Comment évaluez-vous le rôle de l’Allemagne au sein des Nations unies ?
Les Nations unies vivent de l’engagement politique et financier de leurs États membres. L’Allemagne est le deuxième plus gros contributeur de tout le système de l’ONU et l’un des plus grands donateur dans le domaine de l’aide humanitaire. L’Allemagne abrite 38 organisations de l’ONU, 27 bureaux de l’ONU sont implantés rien que sur le campus de l’ONU de Bonn. Nous nous engageons pour le respect des êtres humains, des perspectives des autres États membres et de la charte des Nations unies. Notre engagement en termes de climat, de droits humains et de développement est marqué par l’idée de la justice. Nous participons depuis plus de 50 ans au travail de paix, un pilier central de l’ONU, avec notre expérience et notre expertise. Au cours de la 80e année depuis la création de l’ONU, avec Annalena Baerbock, une Allemande a obtenu la présidence de l’Assemblée générale. Cela révèle aussi que l’Allemagne s’engage très fortement pour les Nations unies ; nous sommes un partenaire fiable et une voix forte pour l’Allemagne et l’Europe ici à New York.

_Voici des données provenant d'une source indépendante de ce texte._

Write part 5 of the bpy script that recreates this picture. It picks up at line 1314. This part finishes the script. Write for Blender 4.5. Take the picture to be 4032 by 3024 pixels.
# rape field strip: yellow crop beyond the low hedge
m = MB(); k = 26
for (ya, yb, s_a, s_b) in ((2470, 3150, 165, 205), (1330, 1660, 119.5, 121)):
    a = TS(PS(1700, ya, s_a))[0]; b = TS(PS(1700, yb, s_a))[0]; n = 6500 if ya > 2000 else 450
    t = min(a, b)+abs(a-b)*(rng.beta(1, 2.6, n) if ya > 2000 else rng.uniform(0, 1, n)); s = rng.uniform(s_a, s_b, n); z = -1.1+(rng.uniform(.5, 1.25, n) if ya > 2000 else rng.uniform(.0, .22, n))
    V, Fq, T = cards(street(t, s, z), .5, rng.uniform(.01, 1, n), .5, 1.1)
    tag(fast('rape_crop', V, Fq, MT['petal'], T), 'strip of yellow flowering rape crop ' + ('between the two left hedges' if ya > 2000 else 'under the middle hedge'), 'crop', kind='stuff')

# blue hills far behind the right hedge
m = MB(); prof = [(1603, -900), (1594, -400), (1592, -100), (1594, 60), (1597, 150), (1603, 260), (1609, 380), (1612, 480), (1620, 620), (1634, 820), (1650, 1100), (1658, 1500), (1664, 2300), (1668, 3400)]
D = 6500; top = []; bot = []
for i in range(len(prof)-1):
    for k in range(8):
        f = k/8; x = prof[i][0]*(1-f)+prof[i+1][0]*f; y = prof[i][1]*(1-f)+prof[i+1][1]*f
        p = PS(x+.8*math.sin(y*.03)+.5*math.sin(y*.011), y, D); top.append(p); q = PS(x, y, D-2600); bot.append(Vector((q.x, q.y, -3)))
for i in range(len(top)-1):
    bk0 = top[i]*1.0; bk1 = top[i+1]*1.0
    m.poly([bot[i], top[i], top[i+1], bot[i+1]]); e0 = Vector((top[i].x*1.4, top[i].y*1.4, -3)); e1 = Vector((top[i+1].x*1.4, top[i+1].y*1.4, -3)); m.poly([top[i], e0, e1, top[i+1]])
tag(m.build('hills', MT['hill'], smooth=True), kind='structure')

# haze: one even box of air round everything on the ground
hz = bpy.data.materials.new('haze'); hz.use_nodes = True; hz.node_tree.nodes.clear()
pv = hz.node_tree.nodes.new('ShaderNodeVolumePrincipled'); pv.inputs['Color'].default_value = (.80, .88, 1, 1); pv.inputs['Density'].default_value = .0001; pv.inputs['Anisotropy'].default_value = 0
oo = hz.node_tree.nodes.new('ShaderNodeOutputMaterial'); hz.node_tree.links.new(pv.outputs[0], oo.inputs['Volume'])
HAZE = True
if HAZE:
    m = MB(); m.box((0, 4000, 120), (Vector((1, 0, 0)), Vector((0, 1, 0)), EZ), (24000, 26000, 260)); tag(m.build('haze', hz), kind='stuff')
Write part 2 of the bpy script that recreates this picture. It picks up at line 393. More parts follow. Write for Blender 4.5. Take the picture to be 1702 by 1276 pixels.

À propos de la personne : Ricklef Beutin
Avant de prendre ses fonctions de représentant permanent des Nations unies à New York, Ricklef Beutin a notamment dirigé le département de la prévention des crises, de la stabilisation, de la promotion de la paix et de l’aide humanitaire ainsi que le département central du ministère allemand des Affaires étrangères. Il a également travaillé pour la représentation de l’Allemagne auprès de l’UE à Bruxelles et, à Berlin, il a notamment dirigé l’unité chargée de l’Organisation pour la sécurité et la coopération en Europe (OSCE).